LeRoy admits the second effect achieved by his
research team is a bit harder to explain.
“When you have graphene sitting on silicon
oxide, there are trapped electric charges inside the silicon oxide in some
places, and these induce some charge in the overlying graphene. You get quite a
bit of variation in the density of electrons. If graphene sits on boron
nitride, the variation is two orders of magnitude less.”
In his lab, LeRoy demonstrates the first step in
characterizing the graphene samples: He places a tiny flake of graphite on
sticky tape, folds it back on itself and peels it apart again, in a process
reminiscent of a Rorschach Test.
“You fold this in half,” he explained,
“and again, and again, until it gets thin. Graphene wants to peel off into
these layers, because the bonds between the atoms in the horizontal layer are
strong, but weak between atoms belonging to different layers. When you put this
under an optical microscope, there will be regions with one, two, three, four
or more layers. Then you just search for single-layer ones using the
microscope.”
Jiamin Xue, Philippe Jacquod and Brian LeRoy (left to right) with the scanning tunneling microscope they use to study graphene, the thinnest material on Earth. Credit: Patrick McArdle/UANews |
“It’s hard to find the sample because it’s
very, very small,” said Jiamin Xue, a doctoral student in LeRoy’s lab and
the paper’s leading author. “Once we find it, we put it between two gold
electrodes so we can measure the conductance.”
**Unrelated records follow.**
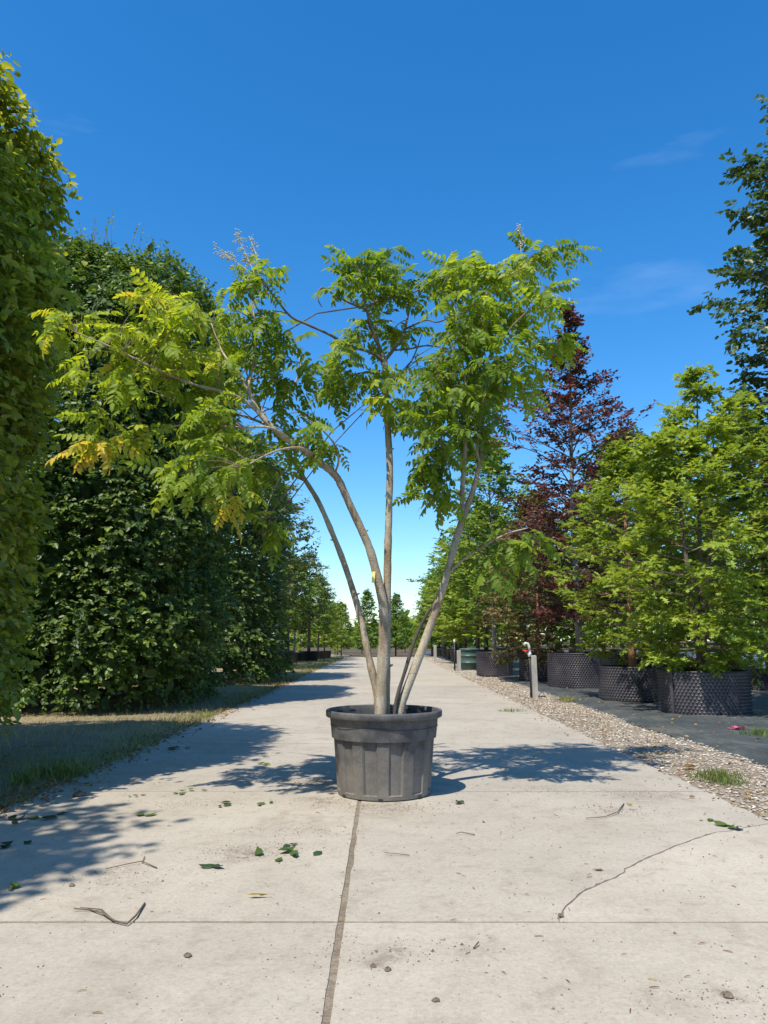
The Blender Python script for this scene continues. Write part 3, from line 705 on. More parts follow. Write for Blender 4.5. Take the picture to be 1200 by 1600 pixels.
# ------------------------------------------------------------------ rows of potted trees farther off
def plain_pot(r, h):
    mb = MB(); mb.lathe([(r * .9, 0), (r * .93, .02), (r, h - .06), (r + .02, h - .05), (r + .02, h), (r - .01, h), (r - .02, h - .08), (.01, h - .07)], 28); return mb
def proto(name, pr, ph, tree, **k):
    pot = empty('plant_pot', (0, 0, .01)); plain_pot(pr, ph).build('wall', M['black_plastic'], pot, True)
    MB().lathe([(pr - .02, ph - .075), (pr * .5, ph - .04), (.01, ph - .04)], 20).build('soil', M['soil'], pot, True)
    t = empty(tree, (0, 0, ph - .05)); tree_parts(t, **k)
    return pot, t
PR = {
 'round': proto('r', .55, .6, 'lime_tree', seed=61, H=5.6, tr=.06, cb=.22, prof=egg(1.45, .6, .35), nb=54, lift=lambda u: .25 + .6 * u, leaf=6500, mat=M['leaf_green'], barkm=M['bark_brown'], per=7, lsize=.15, sp=.42, flat=.6, droop=.2, vm=.5, top=.1, clear=False),
 'lime': proto('l', .6, .62, 'hornbeam_tree', seed=62, H=5.2, tr=.06, cb=.08, prof=egg(1.35, .7, .3), nb=56, lift=lambda u: .2 + .6 * u, leaf=6500, mat=M['leaf_oak'], barkm=M['bark_brown'], per=7, lsize=.14, sp=.42, flat=.6, droop=.2, vm=.45, top=.1, clear=False),
 'deep': proto('d', .55, .58, 'alder_tree', seed=63, H=6.0, tr=.07, cb=.2, prof=column(1.25), nb=60, lift=lambda u: .3 + .6 * u, leaf=6500, mat=M['leaf_deep'], barkm=M['bark_grey'], per=7, lsize=.15, sp=.42, flat=.55, droop=.25, vm=.6, top=.1, clear=False),
 'olive': proto('o', .6, .6, 'pear_tree', seed=64, H=6.2, tr=.10, cb=.3, prof=egg(1.6, .5, .4), nb=52, lift=lambda u: .3 + .5 * u, leaf=4600, mat=M['leaf_olive'], barkm=M['bark_brown'], per=7, lsize=.14, sp=.45, flat=.55, droop=.25, vm=.5, top=.08, clear=False),
 'conic': proto('c', .5, .5, 'conical_tree', seed=65, H=4.4, tr=.06, cb=.12, prof=cone(1.15), nb=60, lift=lambda u: .15 + .4 * u, leaf=6000, mat=M['leaf_green'], barkm=M['bark_brown'], per=7, lsize=.13, sp=.42, flat=.6, droop=.25, vm=.45, top=.12, clear=False),
}
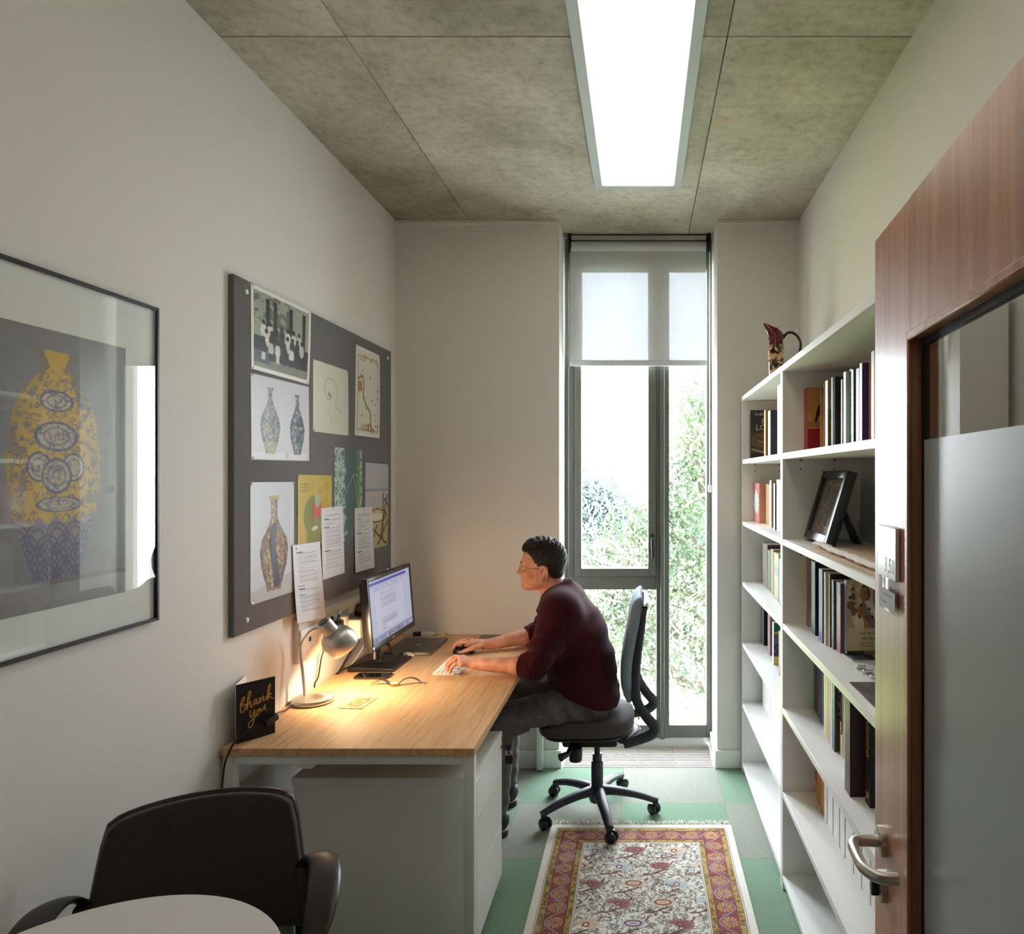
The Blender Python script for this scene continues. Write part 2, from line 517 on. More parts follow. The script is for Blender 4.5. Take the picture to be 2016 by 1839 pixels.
CARPET_K = carpet('grey_rib_carpet', (92, 98, 88), (172, 174, 160), 'X')
UNDER = M('carpet_backing', (60, 62, 58), rough=0.9)

# ---------------------------------------------------------------- room shell
def struct(name, bm, mat, parent=None, **kw):
    o = ob(name, bm, mat, parent, **kw)
    if parent is None: o['kind'] = 'structure'
    return o

floor = struct('floor', bx(XL, XR, YF - 0.15, 3.858, -0.12, -0.007), UNDER)
xs = [-1.598, -1.096, -0.594, -0.092, 0.410, 0.912]
ys = [-0.07, 0.432, 0.934, 1.436, 1.938, 2.440, 2.941, 3.441, 3.941]
for i in range(len(xs) - 1):
    for j in range(len(ys) - 1):
        x0, x1 = max(xs[i], XL), min(xs[i + 1], XR)
        y0, y1 = max(ys[j], YF - 0.14), min(ys[j + 1], YB - 0.001)
        if x1 - x0 < 0.01 or y1 - y0 < 0.01: continue
        green = (i + j) % 2 == 1
        bm = bx(x0 + 0.0006, x1 - 0.0006, y0 + 0.0006, y1 - 0.0006, -0.007, 0.0)
        ob('carpet_tile', bm, CARPET_G if green else CARPET_K, floor, smooth=False)

ceiling = struct('ceiling', bx(XL, XR, YF - 0.15, 4.40, ZC + 0.02, ZC + 0.2), M('slab_concrete', (110, 105, 92), rough=0.8))
cx = [XL, -0.94, 0.277, XR]; cy = [YF - 0.15, 2.242, 4.40]
for i in range(3):
    for j in range(2):
        g = 0.0016
        bm = bx(cx[i] + (g if i else 0), cx[i + 1] - (g if i < 2 else 0), cy[j] + (g if j else 0), cy[j + 1] - (g if j < 1 else 0), ZC, ZC + 0.02, 0.0012, 1)
        ob('concrete_panel', bm, concrete('cast_concrete', i * 2 + j + 1), ceiling, smooth=False)

struct('wall_left', bx(XL - 0.12, XL, YF - 0.15, 4.4, -0.12, ZC + 0.2), PAINT)
struct('wall_right', bx(XR, XR + 0.12, YF - 0.15, 4.4, -0.12, ZC + 0.2), PAINT)
wb = struct('wall_back', bx(XL, WX0, YB, 4.30, 0, ZC), PAINT)
wb2 = ob('pier', bx(WX1, XR, YB, 4.30, 0, ZC), PAINT, wb)
ob('underside', bx(WX0, WX1, YB, 4.30, -0.12, -0.03), PAINT, wb)
# front wall with the doorway, and the corridor that the camera stands in
wf = struct('wall_front', bx(XL, -0.60, YF - 0.15, YF, 0, ZC), PAINT)
ob('pier', bx(0.42, XR, YF - 0.15, YF, 0, ZC), PAINT, wf)
ob('lintel', bx(-0.60, 0.42, YF - 0.15, YF, 2.08, ZC), PAINT, wf)
t = struct('trim_1', bx(-0.60, -0.56, YF - 0.17, YF + 0.005, 0, 2.08), VENEER)
ob('jamb', bx(0.38, 0.42, YF - 0.17, YF - 0.012, 0, 2.08), VENEER, t)
ob('head', bx(-0.56, 0.38, YF - 0.17, YF + 0.005, 2.045, 2.08), VENEER, t)
struct('wall_corridor_rear', bx(-2.6, 2.6, -1.62, -1.5, -0.12, 2.7), PAINT)
struct('wall_corridor_left', bx(-2.72, -2.6, -1.62, 0.25, -0.12, 2.7), PAINT)
struct('wall_corridor_right', bx(2.6, 2.72, -1.62, 0.25, -0.12, 2.7), PAINT)
struct('wall_corridor_near', bx(-2.6, XL, 0.13, 0.25, -0.12, 2.7), PAINT)
struct('wall_corridor_far', bx(XR, 2.6, 0.13, 0.25, -0.12, 2.7), PAINT)
struct('floor_corridor', bx(-2.6, 2.6, -1.5, 0.25, -0.12, 0.0), CARPET_K)
struct('ceiling_corridor', bx(-2.6, 2.6, -1.5, 0.25, 2.6, 2.7), PAINT)
# skirting boards and the lip at the head of the back wall
def skirt(name, bm): struct(name, bm, SATIN)
def skbm(x0, x1, y0, y1): return bx(x0, x1, y0, y1, 0.0, 0.098, 0.003, 1)
skirt('baseboard_left', skbm(XL, XL + 0.014, YF, YB))
skirt('baseboard_right', skbm(XR - 0.014, XR, YF, YB))
bb = struct('baseboard_back', skbm(XL + 0.014, WX0 + 0.013, YB - 0.014, YB), SATIN)
ob('return_board', skbm(WX0, WX0 + 0.013, YB, 4.14), SATIN, bb)
bb = struct('baseboard_pier', skbm(WX1 - 0.013, XR - 0.014, YB - 0.014, YB), SATIN)
ob('return_board', skbm(WX1 - 0.013, WX1, YB, 4.14), SATIN, bb)
tr = struct('trim_2', bx(XL, WX0 - 0.004, YB - 0.012, YB, ZC - 0.022, ZC, 0.002, 1), PAINT)
ob('lip', bx(WX1 + 0.004, XR, YB - 0.012, YB, ZC - 0.022, ZC, 0.002, 1), PAINT, tr)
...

To measure the topography of the graphene surface,
the team uses a scanning tunneling microscope, which has an ultrafine tip that
can be moved around.
“We move the tip very close to the graphene,
until electrons start tunneling to it,” Xue explained. “That’s how we
can see the surface. If there is a bump, the tip moves up a bit.”
For the spectroscopic measurement, Xue holds the
tip at a fixed distance above the sample. He then changes the voltage and
measures how much current flows as a function of that voltage and any given
point across the sample. This allows him to map out different energy levels
across the sample.
“You want as thin an insulator as possible,” LeRoy added.
“The initial idea was to pick something flat but insulating. Because boron
nitride essentially has the same structure as graphene, you can peel it into
layers in the same way. Therefore, we use a metal as a base, put a thin layer
of boron nitride on it and then graphene on top.”